As to where “Dial of Destiny” is a better sequel than “Kingdom of the Crystal Skull”, it’s still nowhere near the level of the original trilogy, thanks to the continuation of some effortless indulgences that sank that 2008 film to forgettable waters. For starters, the film is still cloaked in the kind of C.G.I constructs that continuously broke my concentration towards the backdrops and set designs they’re attempting to emulate. Sure, they’re much improved from that 15 year predecessor, especially since this was garners with its presentation a darker hue during scenes that help it to evade the telegraphed strings of its artificial obviousness, but the de-aging process, with its coldly emotive captures, as well as lifeless green-screen backdrops, are still miles from where they properly should be, and considering most of this franchise blooms these beautifully detailed set designs, the ones here simply can’t measure up to tradition. Beyond the C.G, the script also isn’t free from error, as the entirety of the supporting characters aren’t properly illustrated or even depicted with the kind of magnetism that makes any of them the next Radio. That last statement specificially points towards Ethann Isidore’s Teddy, whom we not only learn nothing about, but we’re also saddled with him the entirety of the engagement. In addition, Mikkelsen hands in another thankless performance as the movie’s antagonist, but his outline and motivations never even sniff compelling, and because of such condemns him to be another forgettable villain that never offers him the chance to explore properly within the confines of the character. Finally, at two-and-a-half hours, the film is a bit long-winded, but surprisingly in the air of its climax, which is a bit convoluted by a plot device that can’t get to the point of its inception quickly enough. For the first 105 minutes of the film, the pacing is smooth, maintaining urgency and complexity in continuously pushing the story forward, but it’s in that final forty minute stretch where the film’s smooth flight reaches turbulence, remaining stunted in the climax a bit longer than I would’ve appreciated, and in turn prolonging what is easily the most predictable moments of the experience.

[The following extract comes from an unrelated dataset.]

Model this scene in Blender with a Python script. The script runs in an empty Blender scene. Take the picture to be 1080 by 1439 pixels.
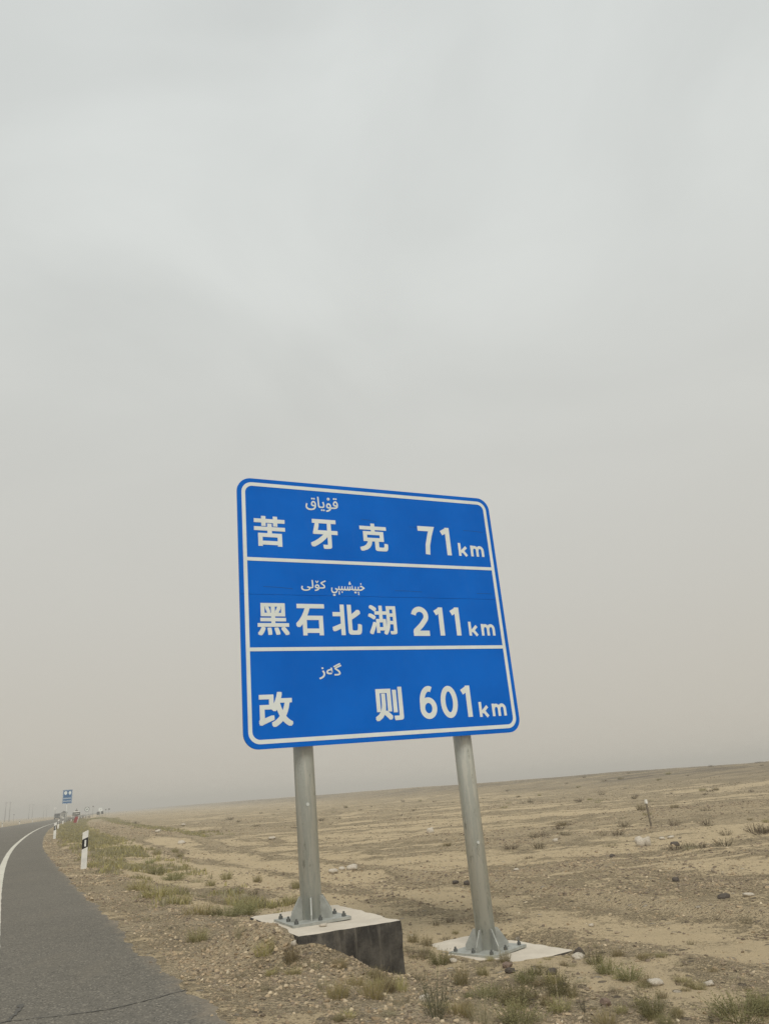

“Indiana Jones and the Dial of Destiny” isn’t quite on the level of its original trilogy, but it’s a breath of fresh air compared to the darkest days of “Kingdom of the Crystal Skull”, which more than justifies its inception. The addition of James Mangold at the forefront whips this aging franchise and protagonist with gut-wrenching intensity and dramatic heft that has been conspicuous by their absence for quite some time, in turn cementing the nostalgically warming goodbye for the franchise that it rightfully deserves.

My Grade: 7/10 or B-

7 thoughts on “Indiana Jones and the Dial of Destiny

  1. Great review! This is about what I expected. Better than Crystal Skull, but not quite as good as the originals. I’m really disappointed that Mikkelsen’s character isn’t fleshed out more and given a better storyline, but it sounds like the action and the main characters are in fine form. I’m looking forward to seeing this one in the theaters!

  2. Looking forward to this, and hope it’s the final Indy….but in the era of reboots, I struggle to believe it will be

  3. As an Indy fan, I can’t wait to see this movie! I’m so glad it’s not a flop. Thank you for doing what you do!

  4. Well a B- is a good review lol! I always come to your page first before watching. I’m excited to see Harrison Ford in action again. Great review!

  5. Well….I guessed we switched places with last week’s Asteroid City. I’ll just go ahead and say it, I actually like Kingdom of the Crystal Skull a bit more than this. Now that I’ve completely invalidated my opinion (lol), let me say that I still really appreciated reading your review. I totally agree that James Mangold crushed it and continues to show why he is one of the most versatile directors around. I did like some of the action which could be fun and intense despite the overuse of CGI which at times looked pretty bad. I also agree with most of your praises toward the cast even though it took me a while to get use to a much grumpier Indy. With all that said, I was rarely invested in the story and almost never felt anything character wise. I partially think it’s because of the script which just felt lacking to me, and I didn’t always agree with the dynamic between Ford and Bridge. I also didn’t feel any energy or momentum for large portions of the film including during certain action scenes such as the parade chase which I honestly thought was dull. The pace for me made the film feel even longer than its two and a half hour runtime. Also, during the climax that you alluded to, I was annoyed by a certain choice made that I think undercut what could have been a really emotional moment. Either way, I’m happy to hear that you enjoyed it and that most fans seem to like it. But I personally don’t see myself going back to this one ever. Fantastic review!

  6. My son and daughter are going to see this next week. I will obviously have to see it for nostalgia purposes. I figured it had to be better than the last one, but it will always be hard to beat the original.

  7. I didn’t expect to enjoy this as much as I did! The time travel added an extra layer of adventure! It was one of those movies that felt like a fun night at the theater escaping into a world of excitement all with my popcorn in hand.